Aqueduct – I Sold Gold
Label: Barsuk
Style: Alternative Pop, Indie Rock
Released: 2005
My Grade: 4 stars
AMG: n/a
Sounds like: Brian Eno



I am a music geek, it is a simple, truthful fact that no one can deny; but I am also a movie geek and overall a general geek, so it should be no surprise that I enjoy music that brings that aspect of me out.

The perfect example of ‘geek music’ would be the from Aqueduct’s “I Sold Gold” because it just sounds like it was created by a music geek, and for music geeks. Are you tired of me talking about geeks yet? I just don’t know any other way to explain it without shouting to the world the kind of people that listen to this music. If you doubt my assertion to music-geekdom and you own this cd, then look at your music collection and into your knowledge of music and strange tidbits and I can nearly prove that you belong to some form of music geek.

“The Suggestion Box” opens the album, a simple melody that keeps repeating itself and David Terry enters with his unique vocal stylings as he plows through the fire, it reminds me of what would happen if a white boy gets a hold of a beatbox and wants to be a gansta (not gangster, that is just not cool enough) while still retaining his DIY punk ethics; pure pleasure. My attention really peaked with “Growing Up With GNR”, which is probably his most accessible song on the entire album, while he talks about his fantasy world and a seemingly distant girlfriend, as well as Axl Rose on the radio.

I get the feeling that David loves music as music, and that he is having fun with the entire production, going from one style to another, and bouncing back again. He never takes any extreme turns, but at the same time he refuses to stay with one distinct sound and gives himself over to toying with each little music nuance he finds, just like falling in love for the first time all over again.
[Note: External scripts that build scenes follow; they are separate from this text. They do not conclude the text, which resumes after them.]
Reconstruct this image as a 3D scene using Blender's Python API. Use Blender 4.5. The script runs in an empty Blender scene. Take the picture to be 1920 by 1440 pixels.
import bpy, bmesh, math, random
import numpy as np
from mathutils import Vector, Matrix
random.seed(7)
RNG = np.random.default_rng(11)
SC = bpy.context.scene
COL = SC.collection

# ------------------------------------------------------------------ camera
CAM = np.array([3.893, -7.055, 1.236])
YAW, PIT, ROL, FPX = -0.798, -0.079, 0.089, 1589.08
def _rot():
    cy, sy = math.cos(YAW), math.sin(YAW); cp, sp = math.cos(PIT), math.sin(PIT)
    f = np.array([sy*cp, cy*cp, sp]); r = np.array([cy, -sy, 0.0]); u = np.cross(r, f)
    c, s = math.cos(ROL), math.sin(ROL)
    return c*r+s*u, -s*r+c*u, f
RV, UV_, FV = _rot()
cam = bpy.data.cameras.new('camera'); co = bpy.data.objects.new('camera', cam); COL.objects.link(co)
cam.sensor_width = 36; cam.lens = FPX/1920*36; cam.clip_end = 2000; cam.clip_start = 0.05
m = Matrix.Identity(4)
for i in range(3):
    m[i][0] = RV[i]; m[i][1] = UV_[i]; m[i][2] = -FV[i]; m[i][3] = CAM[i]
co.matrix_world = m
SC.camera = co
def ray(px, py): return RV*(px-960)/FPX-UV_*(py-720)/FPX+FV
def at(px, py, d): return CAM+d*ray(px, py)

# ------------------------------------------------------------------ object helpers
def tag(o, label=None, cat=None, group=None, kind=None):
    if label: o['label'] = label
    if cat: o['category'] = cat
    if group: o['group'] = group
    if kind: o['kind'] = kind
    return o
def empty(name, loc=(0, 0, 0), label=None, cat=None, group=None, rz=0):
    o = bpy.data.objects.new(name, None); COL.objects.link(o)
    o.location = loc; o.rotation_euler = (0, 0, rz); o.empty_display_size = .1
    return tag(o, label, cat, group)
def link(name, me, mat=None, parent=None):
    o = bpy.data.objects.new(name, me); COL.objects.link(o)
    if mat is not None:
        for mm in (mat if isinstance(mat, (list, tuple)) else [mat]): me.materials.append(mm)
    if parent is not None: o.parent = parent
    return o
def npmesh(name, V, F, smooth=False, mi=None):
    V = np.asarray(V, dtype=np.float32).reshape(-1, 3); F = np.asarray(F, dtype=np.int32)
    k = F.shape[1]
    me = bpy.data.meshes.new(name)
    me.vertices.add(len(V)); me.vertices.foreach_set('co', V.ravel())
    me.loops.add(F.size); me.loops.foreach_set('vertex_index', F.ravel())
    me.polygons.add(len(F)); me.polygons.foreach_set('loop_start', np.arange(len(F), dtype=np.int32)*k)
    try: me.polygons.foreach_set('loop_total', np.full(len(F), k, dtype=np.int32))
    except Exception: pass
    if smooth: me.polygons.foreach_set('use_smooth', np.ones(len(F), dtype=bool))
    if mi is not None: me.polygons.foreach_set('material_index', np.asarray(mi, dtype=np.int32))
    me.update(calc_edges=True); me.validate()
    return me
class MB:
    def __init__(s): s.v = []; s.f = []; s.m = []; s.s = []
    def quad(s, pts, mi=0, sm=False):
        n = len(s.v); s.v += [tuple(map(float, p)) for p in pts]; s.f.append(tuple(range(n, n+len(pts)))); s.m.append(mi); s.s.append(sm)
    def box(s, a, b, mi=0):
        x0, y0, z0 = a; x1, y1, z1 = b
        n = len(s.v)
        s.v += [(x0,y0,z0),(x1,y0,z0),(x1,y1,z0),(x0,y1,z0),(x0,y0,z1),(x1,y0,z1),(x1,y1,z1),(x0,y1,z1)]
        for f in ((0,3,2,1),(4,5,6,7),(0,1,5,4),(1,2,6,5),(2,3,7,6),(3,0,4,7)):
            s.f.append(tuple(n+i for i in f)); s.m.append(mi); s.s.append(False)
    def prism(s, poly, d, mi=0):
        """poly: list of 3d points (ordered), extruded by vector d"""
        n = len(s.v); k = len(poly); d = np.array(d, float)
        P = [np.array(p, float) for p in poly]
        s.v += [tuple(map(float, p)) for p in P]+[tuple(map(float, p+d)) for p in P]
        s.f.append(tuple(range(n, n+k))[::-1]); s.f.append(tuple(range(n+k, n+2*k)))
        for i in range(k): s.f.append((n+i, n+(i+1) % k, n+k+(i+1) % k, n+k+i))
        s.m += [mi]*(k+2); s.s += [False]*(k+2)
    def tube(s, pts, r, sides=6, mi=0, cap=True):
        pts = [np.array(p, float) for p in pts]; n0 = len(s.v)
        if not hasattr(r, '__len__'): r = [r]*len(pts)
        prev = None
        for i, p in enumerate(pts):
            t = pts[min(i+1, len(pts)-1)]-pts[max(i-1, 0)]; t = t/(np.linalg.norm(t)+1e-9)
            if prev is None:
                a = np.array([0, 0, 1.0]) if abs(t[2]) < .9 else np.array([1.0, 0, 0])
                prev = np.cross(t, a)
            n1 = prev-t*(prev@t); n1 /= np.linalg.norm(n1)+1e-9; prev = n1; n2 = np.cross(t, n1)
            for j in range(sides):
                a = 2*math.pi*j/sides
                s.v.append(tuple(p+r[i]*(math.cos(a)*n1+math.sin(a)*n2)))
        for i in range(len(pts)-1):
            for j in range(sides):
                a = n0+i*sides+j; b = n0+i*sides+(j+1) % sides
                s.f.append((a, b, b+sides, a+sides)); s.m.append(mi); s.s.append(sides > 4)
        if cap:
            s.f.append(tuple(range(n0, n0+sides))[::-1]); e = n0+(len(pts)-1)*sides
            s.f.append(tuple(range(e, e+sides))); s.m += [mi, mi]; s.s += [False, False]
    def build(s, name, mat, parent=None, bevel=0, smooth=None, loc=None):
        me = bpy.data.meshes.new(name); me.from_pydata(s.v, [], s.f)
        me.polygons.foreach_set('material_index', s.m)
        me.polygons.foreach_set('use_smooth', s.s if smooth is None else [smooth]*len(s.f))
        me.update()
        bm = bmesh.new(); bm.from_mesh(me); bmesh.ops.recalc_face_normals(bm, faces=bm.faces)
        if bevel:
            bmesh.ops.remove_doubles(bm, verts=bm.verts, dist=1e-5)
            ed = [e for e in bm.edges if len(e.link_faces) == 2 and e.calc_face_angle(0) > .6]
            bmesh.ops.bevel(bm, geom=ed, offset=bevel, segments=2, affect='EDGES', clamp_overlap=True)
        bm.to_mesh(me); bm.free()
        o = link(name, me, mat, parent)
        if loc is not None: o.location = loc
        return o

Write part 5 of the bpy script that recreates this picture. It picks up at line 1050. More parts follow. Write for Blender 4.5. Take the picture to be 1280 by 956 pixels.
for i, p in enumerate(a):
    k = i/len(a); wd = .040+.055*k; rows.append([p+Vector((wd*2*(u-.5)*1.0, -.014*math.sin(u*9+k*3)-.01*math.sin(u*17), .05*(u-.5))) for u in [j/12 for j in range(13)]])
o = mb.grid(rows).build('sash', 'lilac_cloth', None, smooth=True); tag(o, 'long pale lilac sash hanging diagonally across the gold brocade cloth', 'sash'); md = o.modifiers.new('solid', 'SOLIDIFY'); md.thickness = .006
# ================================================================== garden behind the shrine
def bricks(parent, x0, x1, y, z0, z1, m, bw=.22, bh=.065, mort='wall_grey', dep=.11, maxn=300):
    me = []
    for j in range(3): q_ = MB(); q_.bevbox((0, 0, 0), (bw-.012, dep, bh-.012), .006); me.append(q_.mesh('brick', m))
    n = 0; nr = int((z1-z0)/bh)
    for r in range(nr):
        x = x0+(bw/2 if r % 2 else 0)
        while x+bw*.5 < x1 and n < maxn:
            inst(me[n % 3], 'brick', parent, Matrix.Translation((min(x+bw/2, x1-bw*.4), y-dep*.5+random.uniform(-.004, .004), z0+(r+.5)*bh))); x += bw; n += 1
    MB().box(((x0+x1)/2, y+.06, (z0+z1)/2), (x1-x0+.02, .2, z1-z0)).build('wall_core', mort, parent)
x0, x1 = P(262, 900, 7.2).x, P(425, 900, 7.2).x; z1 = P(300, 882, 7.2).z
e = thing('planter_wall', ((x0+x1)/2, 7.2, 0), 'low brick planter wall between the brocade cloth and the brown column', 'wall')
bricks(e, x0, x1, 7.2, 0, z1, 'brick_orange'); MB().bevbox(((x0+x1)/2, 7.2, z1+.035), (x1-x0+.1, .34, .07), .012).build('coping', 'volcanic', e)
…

This album could not have come out at any other year in history – it feels perfect for this digital age and the transformations that occur within it. The elements of eighties pop and nineties alternative mix and blur into something modern while retaining a feel for the entire electronic age.

I know that the album is not perfectly constructed, and that it has its own flaws, but I think the charm is overall consuming, even the little mistakes found within the sound just add to the heart and love.

This release rocks my geeky bones. It stuns.